┌──

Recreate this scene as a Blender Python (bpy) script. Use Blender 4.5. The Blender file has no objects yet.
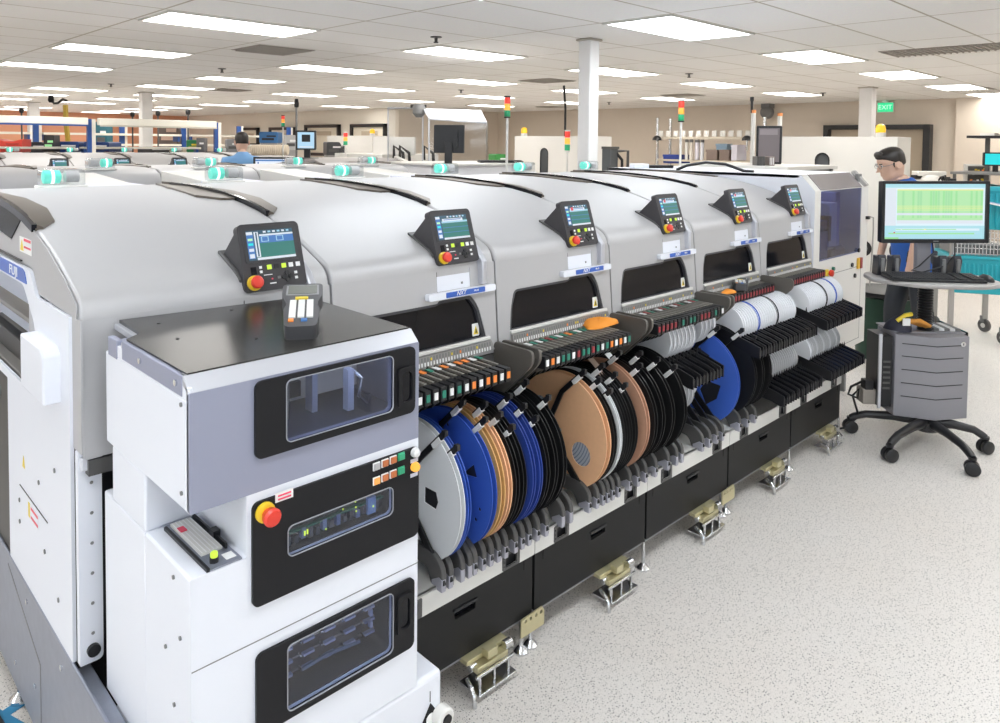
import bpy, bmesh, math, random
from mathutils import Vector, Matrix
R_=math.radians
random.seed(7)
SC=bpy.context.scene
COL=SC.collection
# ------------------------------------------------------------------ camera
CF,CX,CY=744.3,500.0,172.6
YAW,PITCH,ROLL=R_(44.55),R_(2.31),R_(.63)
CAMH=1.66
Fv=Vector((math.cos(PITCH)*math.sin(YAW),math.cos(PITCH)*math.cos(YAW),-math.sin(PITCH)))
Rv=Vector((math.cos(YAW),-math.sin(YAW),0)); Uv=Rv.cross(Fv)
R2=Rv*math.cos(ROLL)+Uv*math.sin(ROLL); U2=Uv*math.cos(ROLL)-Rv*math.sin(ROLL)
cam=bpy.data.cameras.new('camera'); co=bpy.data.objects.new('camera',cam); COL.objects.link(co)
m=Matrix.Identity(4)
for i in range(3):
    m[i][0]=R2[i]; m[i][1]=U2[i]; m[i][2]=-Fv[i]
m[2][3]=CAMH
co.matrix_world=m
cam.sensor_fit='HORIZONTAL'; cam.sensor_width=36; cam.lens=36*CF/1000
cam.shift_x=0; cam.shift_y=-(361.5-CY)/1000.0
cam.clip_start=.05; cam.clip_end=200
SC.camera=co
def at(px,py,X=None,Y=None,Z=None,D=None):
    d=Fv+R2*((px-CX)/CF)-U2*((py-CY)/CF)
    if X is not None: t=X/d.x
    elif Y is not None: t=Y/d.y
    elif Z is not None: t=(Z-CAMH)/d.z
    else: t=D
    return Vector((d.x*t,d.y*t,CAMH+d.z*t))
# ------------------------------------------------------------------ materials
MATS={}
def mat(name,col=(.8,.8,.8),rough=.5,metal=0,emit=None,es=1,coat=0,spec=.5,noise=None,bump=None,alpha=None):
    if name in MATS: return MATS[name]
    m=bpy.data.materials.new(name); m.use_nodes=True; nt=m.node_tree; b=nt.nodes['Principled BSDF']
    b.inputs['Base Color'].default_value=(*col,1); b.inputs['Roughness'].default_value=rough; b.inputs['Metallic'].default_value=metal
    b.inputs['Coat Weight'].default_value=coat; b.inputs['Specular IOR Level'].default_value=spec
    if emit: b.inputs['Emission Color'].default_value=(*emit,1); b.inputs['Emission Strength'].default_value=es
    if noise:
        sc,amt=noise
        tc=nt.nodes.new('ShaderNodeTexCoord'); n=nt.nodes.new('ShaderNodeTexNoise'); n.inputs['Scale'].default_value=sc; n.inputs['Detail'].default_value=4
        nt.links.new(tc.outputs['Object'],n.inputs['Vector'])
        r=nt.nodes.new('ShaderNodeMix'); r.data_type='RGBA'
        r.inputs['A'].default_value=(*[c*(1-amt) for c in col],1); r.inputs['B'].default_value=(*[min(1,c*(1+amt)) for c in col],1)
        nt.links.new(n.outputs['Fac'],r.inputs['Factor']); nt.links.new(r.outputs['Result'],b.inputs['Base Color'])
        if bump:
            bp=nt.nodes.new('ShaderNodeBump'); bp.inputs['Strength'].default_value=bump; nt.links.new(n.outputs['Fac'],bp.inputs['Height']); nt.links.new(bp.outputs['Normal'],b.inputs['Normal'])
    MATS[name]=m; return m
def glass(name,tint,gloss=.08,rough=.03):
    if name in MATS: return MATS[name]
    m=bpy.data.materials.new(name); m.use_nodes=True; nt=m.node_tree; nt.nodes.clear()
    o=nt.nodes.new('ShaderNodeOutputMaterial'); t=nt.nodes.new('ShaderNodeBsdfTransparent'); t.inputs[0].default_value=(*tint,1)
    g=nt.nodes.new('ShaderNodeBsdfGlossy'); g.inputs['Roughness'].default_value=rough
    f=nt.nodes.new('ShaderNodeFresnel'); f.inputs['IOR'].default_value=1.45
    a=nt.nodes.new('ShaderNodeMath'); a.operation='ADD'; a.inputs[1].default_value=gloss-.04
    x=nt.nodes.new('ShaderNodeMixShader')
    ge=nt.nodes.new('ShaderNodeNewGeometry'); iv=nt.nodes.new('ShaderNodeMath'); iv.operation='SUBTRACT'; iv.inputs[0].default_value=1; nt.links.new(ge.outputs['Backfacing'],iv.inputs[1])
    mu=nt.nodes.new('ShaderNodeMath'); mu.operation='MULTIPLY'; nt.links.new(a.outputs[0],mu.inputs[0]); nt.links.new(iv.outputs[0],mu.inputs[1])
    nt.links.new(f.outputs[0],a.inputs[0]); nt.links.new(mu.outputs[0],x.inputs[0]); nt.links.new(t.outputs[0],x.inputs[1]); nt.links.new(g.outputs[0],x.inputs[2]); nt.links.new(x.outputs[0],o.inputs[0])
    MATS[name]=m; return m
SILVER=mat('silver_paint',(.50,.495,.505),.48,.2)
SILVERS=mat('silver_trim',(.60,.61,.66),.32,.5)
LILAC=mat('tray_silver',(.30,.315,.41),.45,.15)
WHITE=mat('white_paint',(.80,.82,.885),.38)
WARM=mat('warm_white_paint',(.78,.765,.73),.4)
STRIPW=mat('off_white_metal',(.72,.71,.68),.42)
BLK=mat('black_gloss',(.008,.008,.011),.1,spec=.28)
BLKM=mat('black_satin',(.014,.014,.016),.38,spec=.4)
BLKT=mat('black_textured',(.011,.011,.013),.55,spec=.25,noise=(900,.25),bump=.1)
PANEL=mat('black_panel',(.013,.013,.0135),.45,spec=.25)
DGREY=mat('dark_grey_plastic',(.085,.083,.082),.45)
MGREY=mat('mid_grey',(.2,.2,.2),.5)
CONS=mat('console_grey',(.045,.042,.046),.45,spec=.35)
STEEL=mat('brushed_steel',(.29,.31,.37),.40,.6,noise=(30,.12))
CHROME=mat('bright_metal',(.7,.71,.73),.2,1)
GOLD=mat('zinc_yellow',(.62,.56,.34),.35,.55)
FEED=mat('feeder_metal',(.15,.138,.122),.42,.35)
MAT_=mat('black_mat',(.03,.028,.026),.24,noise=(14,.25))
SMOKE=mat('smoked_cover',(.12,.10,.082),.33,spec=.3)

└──
┌──

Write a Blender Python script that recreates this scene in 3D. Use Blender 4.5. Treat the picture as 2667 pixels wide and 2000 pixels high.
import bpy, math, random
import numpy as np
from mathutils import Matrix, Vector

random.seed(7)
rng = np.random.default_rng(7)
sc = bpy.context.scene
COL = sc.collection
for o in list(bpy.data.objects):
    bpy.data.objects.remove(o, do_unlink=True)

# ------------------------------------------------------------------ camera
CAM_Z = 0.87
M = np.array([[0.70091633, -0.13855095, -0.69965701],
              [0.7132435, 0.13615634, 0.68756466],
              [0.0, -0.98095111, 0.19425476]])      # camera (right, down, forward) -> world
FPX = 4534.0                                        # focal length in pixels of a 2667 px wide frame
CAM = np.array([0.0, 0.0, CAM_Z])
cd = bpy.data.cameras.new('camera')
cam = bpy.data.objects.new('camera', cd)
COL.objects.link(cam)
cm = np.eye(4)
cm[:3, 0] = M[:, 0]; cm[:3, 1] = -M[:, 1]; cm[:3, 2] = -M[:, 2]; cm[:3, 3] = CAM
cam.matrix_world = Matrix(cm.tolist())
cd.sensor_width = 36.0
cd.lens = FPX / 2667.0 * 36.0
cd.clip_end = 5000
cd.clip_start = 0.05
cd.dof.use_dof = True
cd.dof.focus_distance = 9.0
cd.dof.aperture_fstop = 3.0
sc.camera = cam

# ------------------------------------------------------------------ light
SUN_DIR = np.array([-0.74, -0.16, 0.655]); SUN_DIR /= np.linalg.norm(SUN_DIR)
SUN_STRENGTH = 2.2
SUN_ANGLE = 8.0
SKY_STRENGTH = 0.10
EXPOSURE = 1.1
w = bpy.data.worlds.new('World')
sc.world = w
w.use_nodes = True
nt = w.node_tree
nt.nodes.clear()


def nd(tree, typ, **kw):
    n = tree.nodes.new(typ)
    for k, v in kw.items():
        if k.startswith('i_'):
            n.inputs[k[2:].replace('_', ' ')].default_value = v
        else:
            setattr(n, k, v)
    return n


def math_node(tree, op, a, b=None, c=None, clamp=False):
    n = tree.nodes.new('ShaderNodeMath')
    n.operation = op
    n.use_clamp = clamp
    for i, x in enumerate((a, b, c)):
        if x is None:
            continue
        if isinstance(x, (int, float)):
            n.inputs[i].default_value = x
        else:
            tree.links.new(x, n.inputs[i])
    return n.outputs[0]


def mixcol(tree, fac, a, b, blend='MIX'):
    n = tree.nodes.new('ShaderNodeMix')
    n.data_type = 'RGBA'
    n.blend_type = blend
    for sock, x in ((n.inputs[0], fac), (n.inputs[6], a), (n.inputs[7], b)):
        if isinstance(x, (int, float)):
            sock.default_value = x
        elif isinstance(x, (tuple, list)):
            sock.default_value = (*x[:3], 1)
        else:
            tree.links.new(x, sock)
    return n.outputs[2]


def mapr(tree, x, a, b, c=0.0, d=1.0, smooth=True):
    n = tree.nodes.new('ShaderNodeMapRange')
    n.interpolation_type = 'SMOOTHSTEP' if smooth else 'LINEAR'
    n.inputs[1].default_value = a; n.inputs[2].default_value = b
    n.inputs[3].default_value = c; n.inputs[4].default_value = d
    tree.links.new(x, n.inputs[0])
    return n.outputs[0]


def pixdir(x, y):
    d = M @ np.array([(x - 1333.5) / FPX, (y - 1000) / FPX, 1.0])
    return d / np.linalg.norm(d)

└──

◆ Stated problem:
Copy the records above exactly, beginning at the line that contains "Write a Blender" and stopping after the line that contains "from mathutils import Matrix, Vector".

◆ Response:
Write a Blender Python script that recreates this scene in 3D. Use Blender 4.5. Treat the picture as 2667 pixels wide and 2000 pixels high.
import bpy, math, random
import numpy as np
from mathutils import Matrix, Vector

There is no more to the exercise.